Y: Do you feel that a book’s design can, or even should, play an assertive role in how a reader experiences the book, or do you feel the best book design is a kind of behind-the-scenes art – where the reader isn’t even always aware of the influence of the design?

LF: The latter. I want the reader to pay attention first to the author or artist’s work instead of my design.

Y: What is your favorite font?

LF: So many typefaces — so little time! I always use Open Type fonts with all the diacritics for all languages. There are a few fonts which work well in many kinds of books. Scala Pro is one of them.

Y: Do you design books in other genres and categories than art and architecture? If so, what are some primary differences between designing, say, a novel versus a large, glossy book on architecture?

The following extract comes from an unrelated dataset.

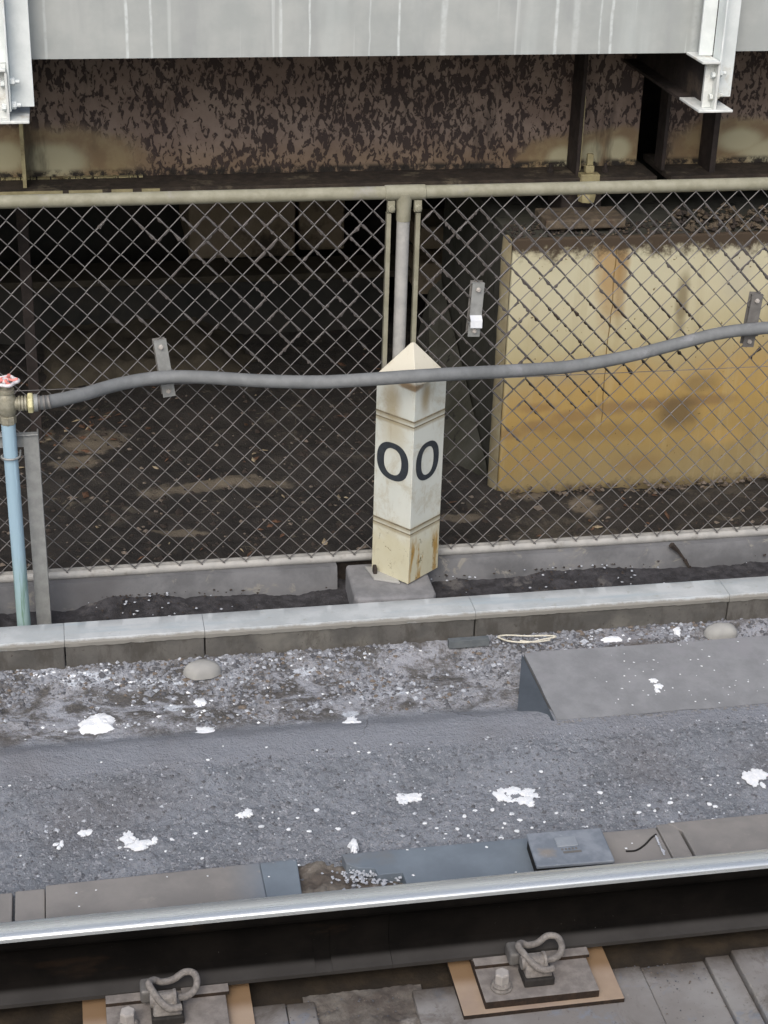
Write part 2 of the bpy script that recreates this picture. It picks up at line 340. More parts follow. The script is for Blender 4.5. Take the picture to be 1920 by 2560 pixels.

LF: I usually design art monographs and museum exhibition catalogues but one thing that all genres have in common is the need for good typography. The book is for the reader first and foremost. The weight of the type should not be too light, or too dark, but just right.

Y: How can an author make a book designer’s job easier?

LF: Turn in the manuscript on time and don’t waste time formatting it. That is the designer’s job. The publisher will probably strip out the unnecessary formatting anyway before sending it to the designer.

Y: Who are your favorite book designers?

LF: I admire all the designers whose amazing and creative work I have seen over the years in the AAUP book and journal show and I appreciate the publishers who hire them.

Bruce Rodgers, the designer of the typeface Centaur, is one of my inspirations. He is considered one of the finest book designers of the twentieth century.


From the Designer's Desk_Leslie Fitch_photoThis photo is a recent one of Leslie’s desk as she’s been working on a book Yale University Press will publish in March of 2014, The Life Within: Classic Maya and the Matter of Permanence by Stephen Houston.

Some of her recent collaborations with Yale University Press and our museum publishing partners are Weatherbeaten: Winslow Homer and Maine edited by Thomas Denenberg, The Waters of Rome: Aqueducts, Fountains, and the Birth of the Baroque City by Katherine Wentworth Rinne, and Modern Architecture: Representation and Reality by Neil Levine.